Can public policy cure loneliness?

In July, I ended my service as president of Gross National Happiness USA, an organization focused on changing the way we measure progress and success in the United States.

In the six years I have served on the board of the organization, I have learned a lot about the protective factors that contribute to high levels of subjective well-being among people. In layman’s terms, I have learned a lot about what research says makes people happy.

In our 2022 survey of happiness in the United States, far and away the most-mentioned contributor to happiness by people surveyed was “family.” A total of 45% of respondents mentioned family in their free response about contributors to happiness. The next most common was “health,” which 6% of respondents mentioned.

This is just another datapoint in a large body of research that underscores the key role of social connections in driving happiness among individuals.

This poses a problem for policymakers. As we consider the tools at the hand for policymakers, few are effective at building social connections between people. While governments like the UK are spurring new initiatives to tackle loneliness, initiatives in the U.S. to preserve marriages have not been successful so far.

My reading of the evidence is that there is hope on this dimension, though. While many of the initiatives that have failed before have focused on relationships between adults, there does seem to be evidence that relationships can be built early on for children.

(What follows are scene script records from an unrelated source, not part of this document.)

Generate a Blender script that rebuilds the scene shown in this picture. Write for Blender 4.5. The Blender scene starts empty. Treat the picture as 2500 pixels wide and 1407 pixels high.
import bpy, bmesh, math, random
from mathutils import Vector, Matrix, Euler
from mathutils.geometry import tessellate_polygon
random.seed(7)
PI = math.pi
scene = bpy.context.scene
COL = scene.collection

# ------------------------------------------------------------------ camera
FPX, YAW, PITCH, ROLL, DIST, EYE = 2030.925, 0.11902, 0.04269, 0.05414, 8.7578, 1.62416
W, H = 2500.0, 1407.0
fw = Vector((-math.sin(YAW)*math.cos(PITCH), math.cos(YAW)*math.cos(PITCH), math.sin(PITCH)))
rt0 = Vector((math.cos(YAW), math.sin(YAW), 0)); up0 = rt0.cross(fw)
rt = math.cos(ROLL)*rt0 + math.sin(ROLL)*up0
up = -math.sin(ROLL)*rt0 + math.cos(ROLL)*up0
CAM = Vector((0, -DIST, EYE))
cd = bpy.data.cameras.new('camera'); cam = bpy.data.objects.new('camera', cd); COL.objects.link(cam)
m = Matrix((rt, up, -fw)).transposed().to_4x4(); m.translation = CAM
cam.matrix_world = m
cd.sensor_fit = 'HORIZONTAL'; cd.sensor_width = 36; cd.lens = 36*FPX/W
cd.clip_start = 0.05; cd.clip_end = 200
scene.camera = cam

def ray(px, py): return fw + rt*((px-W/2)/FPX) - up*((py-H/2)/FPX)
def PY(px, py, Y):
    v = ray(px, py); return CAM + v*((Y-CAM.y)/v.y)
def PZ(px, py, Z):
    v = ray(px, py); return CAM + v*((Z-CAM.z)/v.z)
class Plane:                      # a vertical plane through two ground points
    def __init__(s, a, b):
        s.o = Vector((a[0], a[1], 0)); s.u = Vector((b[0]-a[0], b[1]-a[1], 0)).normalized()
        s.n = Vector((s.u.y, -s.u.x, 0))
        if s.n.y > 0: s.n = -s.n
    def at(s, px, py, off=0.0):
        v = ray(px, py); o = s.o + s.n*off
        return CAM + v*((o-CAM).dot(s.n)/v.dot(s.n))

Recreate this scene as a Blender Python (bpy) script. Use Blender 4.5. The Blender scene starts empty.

I thought of this recently while reading about an evaluation of the long-term effects of a randomized controlled trial in Bogotá, Colombia. The program, Kangaroo Mother Care, is an intervention aimed at increasing skin-to-skin contact between preterm infants and their mothers. This specific evaluation showed that at age 22, infants who were randomly assigned to groups to receive this skin-to-skin contact had better socio-emotional skills than those who were not.

This follows some of the evidence we have on impacts of programs like home visiting, which give week-to-week counseling to expectant and new mothers. Giving parents tools to have positive interactions with their children can lead to long-term benefits for those children in the form of socioemotional development and eventually in test scores, criminal justice involvement, health, and earnings.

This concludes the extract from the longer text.